Wednesday, June 8, 2016

Desperate Remedies Part 8 - The Verdict

Eliza Bright Nicholls,
the inspiration for Cytherea Graye?
Photo from the Beinecke Rare Book
and Manuscript Library, Yale University
As we close the back cover on our examination of Thomas Hardy's first novel, Desperate Remedies, I want to take a quick look at what elements of the book were reflections of people and places in his real life.

Millgate points out in his Hardy biography that Cytherea Graye was based, at least in aspect, upon Eliza Nicholls, the elder of the two Nicholls sisters with whom Hardy had a long-standing "agreement" that did not end in marriage. However, it is very tempting to read some of his own sister, Mary Hardy into the character as well. She was visiting Hardy regularly in Weymouth during the time he was writing The Poor Man and the Lady, which would be cannibalized to some degree or another to create Remedies. The strong bond between Hardy and his sister can also be seen in the relationship between Cytherea and her brother, Owen.

Speaking of Owen, Hardy acknowledged that he had modeled that character upon himself but, when asked about Edward Springrove, he coyly responded that the character was modeled upon someone he met while working in the architectural office in Weymouth.

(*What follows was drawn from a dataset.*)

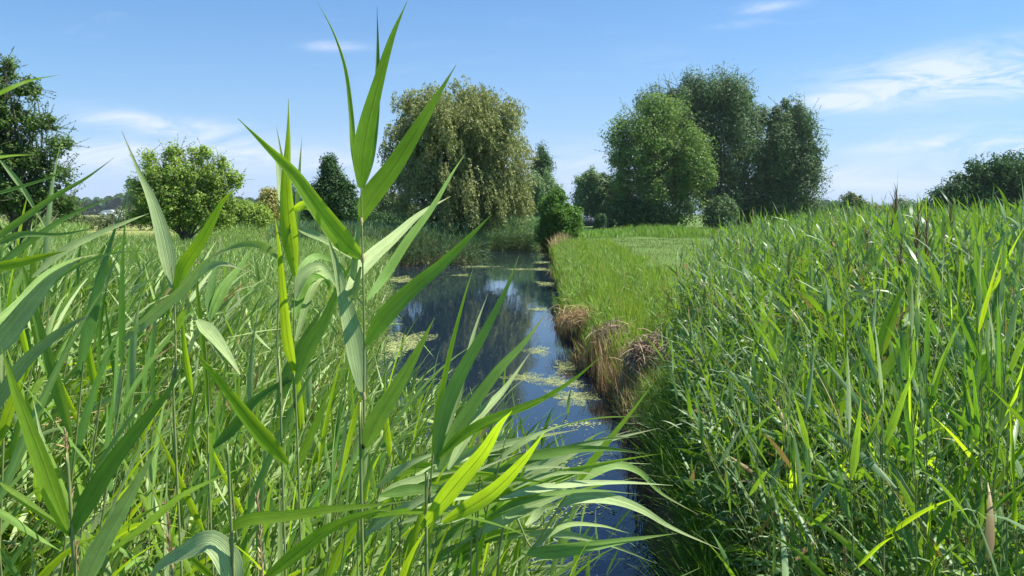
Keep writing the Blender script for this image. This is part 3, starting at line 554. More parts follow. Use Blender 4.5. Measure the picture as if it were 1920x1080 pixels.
# dead stems and litter on the cut face of the right bank
x, y = scatter(.75, 2.6, 6, 17, 3000, lambda x, y: (sdist(x, y) > -.14) & (sdist(x, y) < .1))
blades('dry_stems', 'dry brown reed stubble along the foot of the right bank', 'stubble', x, y, RS.uniform(.2, .48, len(x)), M['straw_dark'], .008, seg=4, lean=.22, base=-.04)
x, y = scatter(.95, 2.4, 8.3, 12.4, 1700, lambda x, y: (sdist(x, y) > -.1) & (sdist(x, y) < .22))
blades('dry_reeds', 'straw coloured dead reeds standing on the bank edge', 'dead reeds', x, y, RS.uniform(.3, .62, len(x)), M['straw'], .015, seg=4, lean=.12)
x, y = scatter(2.3, 3.4, 44, 50, 700, lambda x, y: (sdist(x, y) > .1) & (sdist(x, y) < 1.2))
blades('tan_grass', 'tuft of tan dead grass beside the dark bush at the far bank', 'grass', x, y, RS.uniform(.6, 1.1, len(x)), leafmat('tan', (.5, .38, .18), (.62, .5, .28), (.4, .3, .1), .25, .7, .2), .03, seg=4, lean=.25)
# three tangled heaps of straw
for px, py, Yd, rr, shp, lab in ((1090, 604, 15.0, .36, (1.5, 1.1, .55), 'pale straw heap farthest back on the right bank edge'), (1150, 644, 12.3, .28, (.95, 1, 1.0), 'brown straw heap in the middle of the right bank edge'), (1218, 686, 9.8, .27, (1.05, 1.1, 1.15), 'rust brown straw heap nearest the camera on the right bank edge')):
    c = at(px, py, Yd); K = 1100; d = nrm(RS.randn(K, 3)); d[:, 2] = np.abs(d[:, 2]); p = d*rr*RS.uniform(.7, 1.05, K)[:, None]*np.array(shp)*(1+.35*RS.randn(K, 1)*(RS.rand(K, 1) < .4))
    tdir = nrm(np.cross(d, RS.randn(K, 3))+RS.randn(K, 3)*.25-UP*.25); P, T = leaf_lines(p, tdir, RS.uniform(.15, .4, K), RS.uniform(.3, 1.5, K), 5)
    v, q, uv = ribbon(P, sides(T, RS.uniform(-1.5, 1.5, K), np.zeros(K)), RS.uniform(.006, .012, K), 2, wp=np.array([.8, 1, 1, .9, .5]))
    o = build('straw_heap', v, [q], M['straw'] if Yd > 14 else leafmat('heap_straw', (.24, .17, .11), (.48, .38, .27), (.25, .18, .1), .15, .75, .2), None, uv, loc=(c[0], c[1], c[2]+.03)); tag(o, lab, 'straw heap', 'straw heaps on the right bank')
# far-side rushes in water on the right foreground, dark base
x, y = scatter(.6, 3.4, 2.5, 8.2, 9000, lambda x, y: (sdist(x, y) > .14) & (sdist(x, y) < .95))
blades('undergrowth', 'thin dark green grass beneath the right bank reeds', 'grass', x, y, RS.uniform(.3, .95, len(x)), M['reed_dark'], .008, seg=6, lean=.35, droop=1.8, bias=(-.2, -.05))

# ------------------------------------------------------------------ floating duckweed
def flecks(c, s):
    K = len(c); a = RS.rand(K)*6.28; th = a[:, None]+np.arange(6)[None]*math.pi/3; r = s[:, None]*RS.uniform(.7, 1.2, (K, 6))
    v = np.stack([c[:, :1]+np.cos(th)*r, c[:, 1:2]+np.sin(th)*r, np.full((K, 6), .004)+RS.rand(K, 1)*.003], 2).reshape(-1, 3); i = np.arange(K)*6
    return v, np.concatenate([np.stack([i, i+1, i+2, i+3], 1), np.stack([i, i+3, i+4, i+5], 1)])
A = Acc()
def pond(px, py): r = at(px, py, 10)-np.array([0, 0, CAMZ]); k = -CAMZ/r[2]; return r[0]*k, r[1]*k
for px, py, rx, ry, K in ((985, 708, 36, 8, 900), (1035, 713, 26, 7, 700), (1010, 658, 22, 8, 500), (1070, 690, 32, 12, 900), (1075, 745, 44, 14, 1500), (1060, 720, 40, 7, 500), (760, 640, 45, 18, 900), (735, 655, 40, 15, 500),
                          (750, 525, 40, 6, 700), (865, 516, 16, 2, 400), (1015, 505, 16, 3, 500), (1025, 532, 20, 4, 600), (1020, 492, 20, 2, 400), (1010, 475, 26, 2, 300), (1010, 580, 18, 3, 120), (1090, 950, 60, 22, 260), (1060, 880, 50, 20, 220), (1065, 800, 40, 8, 160),
                          (1100, 795, 26, 5, 220), (780, 712, 40, 2, 120), (900, 500, 40, 2, 120), (1140, 860, 30, 20, 200), (975, 505, 30, 1.5, 200)):
    x0, y0 = pond(px, py); x1, _ = pond(px+rx, py); _, ya = pond(px, py-ry); _, yb = pond(px, py+ry)
    K = int(K*(2.2 if py < 780 else .35)); a = RS.rand(K)*6.28; rr = RS.rand(K)**.6*(1+.3*np.sin(a*3+px)+.2*np.sin(a*7+py)+.1*np.sin(a*13)); cx = x0+np.cos(a)*rr*abs(x1-x0); cy = y0+np.sin(a)*rr*abs(ya-yb)/2
    k = sdist(cx, cy) < 0; c = np.stack([cx, cy], 1)[k]
    sz = np.sqrt(abs(x1-x0)*abs(ya-yb)/K)*.62
    if len(c): A.add(*flecks(c, np.clip(RS.uniform(.35, 1.3, len(c))*sz, .004, .034 if py < 780 else .013)))
o = A.out('duckweed', M['duckweed']); tag(o, 'yellow green duckweed patches floating on the pond', 'duckweed', kind='stuff')
x, y = scatter(-5, 2, 4, 36, 2600, lambda x, y: sdist(x, y) < -.05, 1.2)
A = Acc(); A.add(*flecks(np.stack([x, y], 1), RS.uniform(.003, .007, len(x))*(1+y*.02))); o = A.out('floating_specks', M['speck']); tag(o, 'tiny pale seeds and specks drifting on the pond', 'debris', kind='stuff')

# ------------------------------------------------------------------ near reeds, one by one
def one_leaf(P, T, W, mat, parent, roll, twist, fold=.28, name='leaf'):
    S = sides(T[None], [roll], [twist]); v, q, uv = ribbon(P[None], S, [W], 3, fold); return build(name, v, [q], mat, parent, uv, smooth=True)
def reed_proto(H, nl, wind, Lr, Wr, name='reed', mats=None, leaffrac=.55, seg=9, dr=(.2, 1.5), plume=False):
    root = empty(name, (0, 0, -50), 'reed', 'reed'); n = 12; t = np.linspace(0, 1, n); ln = np.array([wind[0], wind[1], 0])*H
    P = np.outer(t, [0, 0, H])+np.outer(t**2, ln)+np.stack([.006*np.sin(t*9), .006*np.cos(t*7), 0*t], 1)
    v, q = tubes(P[None], (np.linspace(.0042, .0016, n))[None], 6); build('stem', v, [q], M['stem'], root, smooth=True)
    pl = random.uniform(0, 6.28)
    for j in range(nl):
        tt = 1-leaffrac*((j+random.random()*.4)/nl); b = np.array([0, 0, H*tt])+ln*tt**2; phi = pl+(j % 2)*math.pi+random.gauss(0, .4); f = j/(nl-1)
        th = .16+1.05*f**.8+random.gauss(0, .15)
        d0 = np.array([[math.cos(phi)*math.sin(th)+wind[0], math.sin(phi)*math.sin(th)+wind[1], math.cos(th)]]); L = random.uniform(*Lr)*(.8 if j == 0 else 1)
        Pn, T = leaf_lines(b[None], d0, [L], [random.uniform(*dr)*(.15+.85*f)], seg, np.array([*wind, 0])*1.6)
        one_leaf(Pn[0], T[0], random.uniform(*Wr), random.choice(mats), root, random.gauss(0, .7), random.gauss(0, 1.0))
    if plume:
        A = Acc(); K = 44; tt = RS.rand(K); b = np.outer(1-.13*tt, [0, 0, H])+np.outer((1-.13*tt)**2, ln); d = nrm(np.stack([RS.normal(-.05, .2, K), RS.normal(0, .2, K), np.ones(K)], 1))
        Pn, T = leaf_lines(b, d, RS.uniform(.05, .12, K), RS.uniform(0, .3, K), 4, np.array([-.15, 0, 0])); v, q, uv = ribbon(Pn, sides(T, RS.uniform(-1, 1, K), np.zeros(K)), np.full(K, .005), 2, wp=np.array([.6, 1, .8, .2])); A.add(v, q, 0, uv); A.out('plume', M['plume'], root)
    return root
def dup(root, loc, rz, s, label, group, cat='reed'):
    r = root.copy(); COL.objects.link(r); r.location = loc; r.rotation_euler = (0, 0, rz); r.scale = (s, s, s); r['label'] = label; r['group'] = group; r['category'] = cat
    for ch in list(root.children):
        c = ch.copy(); COL.objects.link(c); c.parent = r
    return r
class Pool:
    def __init__(s, protos): s.p = protos; s.used = set()
    def put(s, loc, rz, sc, label, group):
        r = random.choice(s.p)
        if id(r) not in s.used:
            s.used.add(id(r)); r.location = loc; r.rotation_euler = (0, 0, rz); r.scale = (sc, sc, sc); r['label'] = label; r['group'] = group; return r
        return dup(r, loc, rz, sc, label, group)
    def clean(s):
        for r in s.p:
            if id(r) not in s.used:
                for c in list(r.children): bpy.data.objects.remove(c)
                bpy.data.objects.remove(r)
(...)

I think it's pretty plain that Edward, an architect of limited means who was tangled up in a long-standing engagement he did not wish to fulfill and had literary aspirations, was also based on Hardy. The two characters (Owen and Edward) become very difficult to tell apart from one another, especially later in the novel when they are working together to prove Manston's guilt. Owen represented Hardy as he saw himself with Edward representing the soulful young architect who aspired to be a writer. To Hardy's credit, he lived out that aspiration more successfully than I imagine even he could have hoped.

Where shall we look to find the inspiration for our two more tortured characters, Miss Aldclyffe and Aeneas Manston? Those characters, I suspect, were mostly invented for the sake of the story. One could point to Julia Martin, the woman of some means who took a shine to Thomas when he was a boy and from whom he was separated by a feud she got into with Jemima Hardy over his education. Hardy infuses Miss Aldclyffe with a surprising degree of sensual energy for the role she plays in the book and she would have been of just the right age when he knew her best to serve as the eventual model for this dark maternal figure. As for Manston, there is no one adequately Byronic enough from Hardy's life prior to the writing of Remedies to have been the direct inspiration. Again, one might be tempted to consider Horace Moule but given Moule's known predilection for young men, it's just a poor fit.

Thomas Hardy's body of novels (and to some extent his poems) are known for their shared geography, the fictional Wessex standing in for the county of Dorset. While Hardy certainly drew upon familiar places to make the locations in Desperate Remedies seem real, he didn't imbue them with the same careful attention to detail that he would in later books. In fact, the Wessex towns that appear in Remedies didn't even bear the names that line up our current editions of the novels with the other Wessex novels in his body of work. He changed them later to import them into his Wessex universe.

Of the places that appear in the novel, only Budmouth (a stand in for the coastal city of Weymouth) comes across as a Wessex city proper. Hardy's inclusion of incidental details that he experienced while living there (and while writing the early draft of The Poor Man and the Lady) like boating and dancing probably have more to do with his trying to draw from lived experiences to give the novel a ring of authenticity. Otherwise, cities don't play the defining role that we'll see in later books.

In closing our examination of Desperate Remedies, I'd like to offer a few broad assessments of it that the reader might take away. Most importantly, it's a pretty good book, especially for a first published work. Several of the characters transcend their function in the twisting plot and inspire a degree of pathos from their suffering, not the least of which being the supposed villain, Aeneas Manston. Hardy's natural gifts for prose leavened by a poetic tone elevates important moments and even sections of the book unmistakably out of the pure genre fiction it is intended to be and up towards something resembling literature.

The book suffers to an extent from being overlong. There are sections, mostly towards the end, where it feels as if we are being asked to tread water in order to satisfy the structural expectations of the audience. The social aspects of the novel feel more successful but the suspenseful elements are leaned upon more heavily to justify the plot. The result is, at worst, mildly diffuse.

For this reader, though, the good in this novel outweighs the bad by a margin of about two-to-one and, on whatever plane we feel the need to record a success or a failure in regards to a work of art, Hardy notched a 'W' on his first published novel.

1 comment:

  1. Thanks Rob, very enjoyable. Somehow I've managed to respond more fully via Goodreads.

    I suspect, like TH's reluctance to embrace the telephone, I'm too long in the tooth to get to grips fully with new technology.

    Looking forward to your future appraisals of the great man's work.